** begin Raw data **

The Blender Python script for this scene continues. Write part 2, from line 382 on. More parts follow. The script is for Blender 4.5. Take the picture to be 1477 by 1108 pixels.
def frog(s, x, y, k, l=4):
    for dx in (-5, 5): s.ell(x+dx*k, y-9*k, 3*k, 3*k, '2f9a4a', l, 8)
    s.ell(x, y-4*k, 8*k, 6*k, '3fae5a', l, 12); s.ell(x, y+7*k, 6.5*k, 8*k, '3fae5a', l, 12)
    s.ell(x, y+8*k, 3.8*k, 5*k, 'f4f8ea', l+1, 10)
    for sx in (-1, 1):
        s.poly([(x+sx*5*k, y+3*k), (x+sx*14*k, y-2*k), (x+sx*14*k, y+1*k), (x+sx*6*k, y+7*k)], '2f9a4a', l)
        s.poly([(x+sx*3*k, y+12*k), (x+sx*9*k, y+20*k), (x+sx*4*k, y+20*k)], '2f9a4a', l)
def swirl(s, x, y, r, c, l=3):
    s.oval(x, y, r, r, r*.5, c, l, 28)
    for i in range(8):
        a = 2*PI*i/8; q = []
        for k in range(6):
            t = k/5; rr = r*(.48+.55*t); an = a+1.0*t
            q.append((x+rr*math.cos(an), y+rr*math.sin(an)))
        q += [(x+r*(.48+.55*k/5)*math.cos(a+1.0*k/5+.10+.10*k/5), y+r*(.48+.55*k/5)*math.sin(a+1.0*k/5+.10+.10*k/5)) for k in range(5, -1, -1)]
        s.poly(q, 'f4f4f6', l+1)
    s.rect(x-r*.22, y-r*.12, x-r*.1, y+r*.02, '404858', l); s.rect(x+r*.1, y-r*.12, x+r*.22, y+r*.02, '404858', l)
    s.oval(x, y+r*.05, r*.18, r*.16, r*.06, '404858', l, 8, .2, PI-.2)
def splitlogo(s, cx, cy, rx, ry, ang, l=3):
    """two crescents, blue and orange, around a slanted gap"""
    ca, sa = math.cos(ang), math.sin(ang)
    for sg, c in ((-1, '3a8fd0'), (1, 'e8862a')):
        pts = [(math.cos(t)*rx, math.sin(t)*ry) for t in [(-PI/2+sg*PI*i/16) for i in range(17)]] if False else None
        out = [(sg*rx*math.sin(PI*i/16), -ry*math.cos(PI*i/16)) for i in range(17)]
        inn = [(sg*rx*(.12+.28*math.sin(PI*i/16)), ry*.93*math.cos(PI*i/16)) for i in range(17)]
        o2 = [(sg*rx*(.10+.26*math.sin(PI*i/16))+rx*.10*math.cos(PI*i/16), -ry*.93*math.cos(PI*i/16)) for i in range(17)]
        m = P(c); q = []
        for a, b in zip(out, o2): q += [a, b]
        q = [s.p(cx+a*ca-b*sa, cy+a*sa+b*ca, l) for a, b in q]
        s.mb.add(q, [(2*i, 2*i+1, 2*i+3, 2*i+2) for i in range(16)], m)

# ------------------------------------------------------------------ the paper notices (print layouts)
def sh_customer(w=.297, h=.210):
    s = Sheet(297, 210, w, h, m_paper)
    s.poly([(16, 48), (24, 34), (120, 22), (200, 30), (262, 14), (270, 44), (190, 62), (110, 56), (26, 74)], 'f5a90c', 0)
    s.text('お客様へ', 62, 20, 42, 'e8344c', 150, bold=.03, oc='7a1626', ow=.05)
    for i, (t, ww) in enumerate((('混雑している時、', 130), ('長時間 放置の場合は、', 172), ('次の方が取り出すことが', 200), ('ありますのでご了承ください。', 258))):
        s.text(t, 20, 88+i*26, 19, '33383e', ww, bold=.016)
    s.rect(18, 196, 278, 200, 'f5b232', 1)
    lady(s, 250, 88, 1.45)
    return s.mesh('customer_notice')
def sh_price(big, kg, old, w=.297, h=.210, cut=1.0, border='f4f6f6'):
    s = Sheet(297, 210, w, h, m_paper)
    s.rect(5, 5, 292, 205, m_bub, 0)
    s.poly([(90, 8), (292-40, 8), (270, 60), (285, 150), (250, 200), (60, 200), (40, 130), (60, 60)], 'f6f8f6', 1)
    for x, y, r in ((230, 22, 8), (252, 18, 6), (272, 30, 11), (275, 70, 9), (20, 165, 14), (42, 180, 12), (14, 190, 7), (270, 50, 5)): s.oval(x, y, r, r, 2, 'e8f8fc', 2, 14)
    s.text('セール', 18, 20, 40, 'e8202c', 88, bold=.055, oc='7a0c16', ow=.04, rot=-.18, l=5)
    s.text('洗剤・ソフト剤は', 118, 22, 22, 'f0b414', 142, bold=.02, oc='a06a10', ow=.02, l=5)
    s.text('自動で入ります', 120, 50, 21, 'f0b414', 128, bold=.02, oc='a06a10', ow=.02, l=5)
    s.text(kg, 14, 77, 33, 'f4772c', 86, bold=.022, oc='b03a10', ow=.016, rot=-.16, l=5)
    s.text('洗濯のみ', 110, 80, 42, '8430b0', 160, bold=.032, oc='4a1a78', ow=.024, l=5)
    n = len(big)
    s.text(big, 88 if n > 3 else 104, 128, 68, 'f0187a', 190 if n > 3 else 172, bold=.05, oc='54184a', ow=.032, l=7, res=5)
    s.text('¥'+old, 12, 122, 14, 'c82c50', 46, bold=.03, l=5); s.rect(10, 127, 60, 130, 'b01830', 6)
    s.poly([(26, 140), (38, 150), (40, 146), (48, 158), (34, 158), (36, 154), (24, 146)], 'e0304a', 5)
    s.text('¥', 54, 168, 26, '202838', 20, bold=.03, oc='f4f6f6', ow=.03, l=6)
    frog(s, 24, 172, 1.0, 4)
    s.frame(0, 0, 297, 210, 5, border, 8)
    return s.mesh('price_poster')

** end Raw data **

=== Goal of the exercise ===
All of the lines above need to be given again exactly.

=== Complete response ===
The Blender Python script for this scene continues. Write part 2, from line 382 on. More parts follow. The script is for Blender 4.5. Take the picture to be 1477 by 1108 pixels.
def frog(s, x, y, k, l=4):
    for dx in (-5, 5): s.ell(x+dx*k, y-9*k, 3*k, 3*k, '2f9a4a', l, 8)
    s.ell(x, y-4*k, 8*k, 6*k, '3fae5a', l, 12); s.ell(x, y+7*k, 6.5*k, 8*k, '3fae5a', l, 12)
    s.ell(x, y+8*k, 3.8*k, 5*k, 'f4f8ea', l+1, 10)
    for sx in (-1, 1):
        s.poly([(x+sx*5*k, y+3*k), (x+sx*14*k, y-2*k), (x+sx*14*k, y+1*k), (x+sx*6*k, y+7*k)], '2f9a4a', l)
        s.poly([(x+sx*3*k, y+12*k), (x+sx*9*k, y+20*k), (x+sx*4*k, y+20*k)], '2f9a4a', l)
def swirl(s, x, y, r, c, l=3):
    s.oval(x, y, r, r, r*.5, c, l, 28)
    for i in range(8):
        a = 2*PI*i/8; q = []
        for k in range(6):
            t = k/5; rr = r*(.48+.55*t); an = a+1.0*t
            q.append((x+rr*math.cos(an), y+rr*math.sin(an)))
        q += [(x+r*(.48+.55*k/5)*math.cos(a+1.0*k/5+.10+.10*k/5), y+r*(.48+.55*k/5)*math.sin(a+1.0*k/5+.10+.10*k/5)) for k in range(5, -1, -1)]
        s.poly(q, 'f4f4f6', l+1)
    s.rect(x-r*.22, y-r*.12, x-r*.1, y+r*.02, '404858', l); s.rect(x+r*.1, y-r*.12, x+r*.22, y+r*.02, '404858', l)
    s.oval(x, y+r*.05, r*.18, r*.16, r*.06, '404858', l, 8, .2, PI-.2)
def splitlogo(s, cx, cy, rx, ry, ang, l=3):
    """two crescents, blue and orange, around a slanted gap"""
    ca, sa = math.cos(ang), math.sin(ang)
    for sg, c in ((-1, '3a8fd0'), (1, 'e8862a')):
        pts = [(math.cos(t)*rx, math.sin(t)*ry) for t in [(-PI/2+sg*PI*i/16) for i in range(17)]] if False else None
        out = [(sg*rx*math.sin(PI*i/16), -ry*math.cos(PI*i/16)) for i in range(17)]
        inn = [(sg*rx*(.12+.28*math.sin(PI*i/16)), ry*.93*math.cos(PI*i/16)) for i in range(17)]
        o2 = [(sg*rx*(.10+.26*math.sin(PI*i/16))+rx*.10*math.cos(PI*i/16), -ry*.93*math.cos(PI*i/16)) for i in range(17)]
        m = P(c); q = []
        for a, b in zip(out, o2): q += [a, b]
        q = [s.p(cx+a*ca-b*sa, cy+a*sa+b*ca, l) for a, b in q]
        s.mb.add(q, [(2*i, 2*i+1, 2*i+3, 2*i+2) for i in range(16)], m)

# ------------------------------------------------------------------ the paper notices (print layouts)
def sh_customer(w=.297, h=.210):
    s = Sheet(297, 210, w, h, m_paper)
    s.poly([(16, 48), (24, 34), (120, 22), (200, 30), (262, 14), (270, 44), (190, 62), (110, 56), (26, 74)], 'f5a90c', 0)
    s.text('お客様へ', 62, 20, 42, 'e8344c', 150, bold=.03, oc='7a1626', ow=.05)
    for i, (t, ww) in enumerate((('混雑している時、', 130), ('長時間 放置の場合は、', 172), ('次の方が取り出すことが', 200), ('ありますのでご了承ください。', 258))):
        s.text(t, 20, 88+i*26, 19, '33383e', ww, bold=.016)
    s.rect(18, 196, 278, 200, 'f5b232', 1)
    lady(s, 250, 88, 1.45)
    return s.mesh('customer_notice')
def sh_price(big, kg, old, w=.297, h=.210, cut=1.0, border='f4f6f6'):
    s = Sheet(297, 210, w, h, m_paper)
    s.rect(5, 5, 292, 205, m_bub, 0)
    s.poly([(90, 8), (292-40, 8), (270, 60), (285, 150), (250, 200), (60, 200), (40, 130), (60, 60)], 'f6f8f6', 1)
    for x, y, r in ((230, 22, 8), (252, 18, 6), (272, 30, 11), (275, 70, 9), (20, 165, 14), (42, 180, 12), (14, 190, 7), (270, 50, 5)): s.oval(x, y, r, r, 2, 'e8f8fc', 2, 14)
    s.text('セール', 18, 20, 40, 'e8202c', 88, bold=.055, oc='7a0c16', ow=.04, rot=-.18, l=5)
    s.text('洗剤・ソフト剤は', 118, 22, 22, 'f0b414', 142, bold=.02, oc='a06a10', ow=.02, l=5)
    s.text('自動で入ります', 120, 50, 21, 'f0b414', 128, bold=.02, oc='a06a10', ow=.02, l=5)
    s.text(kg, 14, 77, 33, 'f4772c', 86, bold=.022, oc='b03a10', ow=.016, rot=-.16, l=5)
    s.text('洗濯のみ', 110, 80, 42, '8430b0', 160, bold=.032, oc='4a1a78', ow=.024, l=5)
    n = len(big)
    s.text(big, 88 if n > 3 else 104, 128, 68, 'f0187a', 190 if n > 3 else 172, bold=.05, oc='54184a', ow=.032, l=7, res=5)
    s.text('¥'+old, 12, 122, 14, 'c82c50', 46, bold=.03, l=5); s.rect(10, 127, 60, 130, 'b01830', 6)
    s.poly([(26, 140), (38, 150), (40, 146), (48, 158), (34, 158), (36, 154), (24, 146)], 'e0304a', 5)
    s.text('¥', 54, 168, 26, '202838', 20, bold=.03, oc='f4f6f6', ow=.03, l=6)
    frog(s, 24, 172, 1.0, 4)
    s.frame(0, 0, 297, 210, 5, border, 8)
    return s.mesh('price_poster')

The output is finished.